Womble Bond Dickinson Partner Chris Mammen has established a reputation as a go-to source for discussing artificial intelligence and the law, particularly involving the legal question of “Can an AI be an inventor?”
The latest example of Mammen’s thought leadership in this field is his inclusion in a new book titled The Cambridge Handbook of Artificial Intelligence, published by Cambridge University Press. He is the author of the chapter on “AI as Inventor.”
The chapter analyses the impact of AI and IP Law. In August 2019, news reports carried stories about the first patent applications naming an AI algorithm, called DABUS, as an inventor on patent applications. Almost immediately, the United States Patent Office published a request for comments, asking questions about how it should approach AI and patent law. Less than a year later, the questions were seemingly definitively resolved. Mammen analyzes these developments and looks at where the concept of “AI as Inventor” may be heading.
The Cambridge Handbook of Artificial Intelligence examines the issues raised by AI and provides practical recommendations for regulatory, technical, and theoretical frameworks aimed at making AI compatible with existing legal rules, principles, and democratic values.

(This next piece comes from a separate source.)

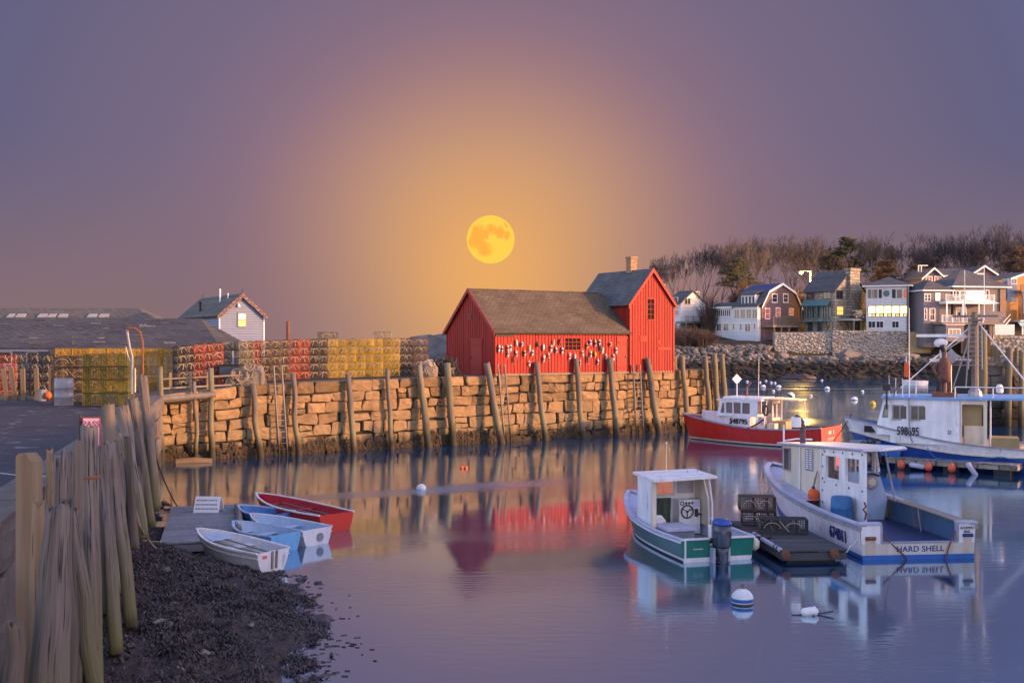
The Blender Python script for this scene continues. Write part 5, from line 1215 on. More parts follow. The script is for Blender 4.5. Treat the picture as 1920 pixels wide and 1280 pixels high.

Mammen serves on the Advisory Boards for the annual Berkeley-Stanford Advanced Patent Law Institute, and for the Berkeley Center for Law and Technology, the top ranked IP program in the U.S. For the past three years, he has been named to Law 360’s IP Editorial Advisory Board, and for the past five years he has been the principal author for the U.S. patent litigation chapter in Kluwer Law International’s Global Patent Litigation treatise.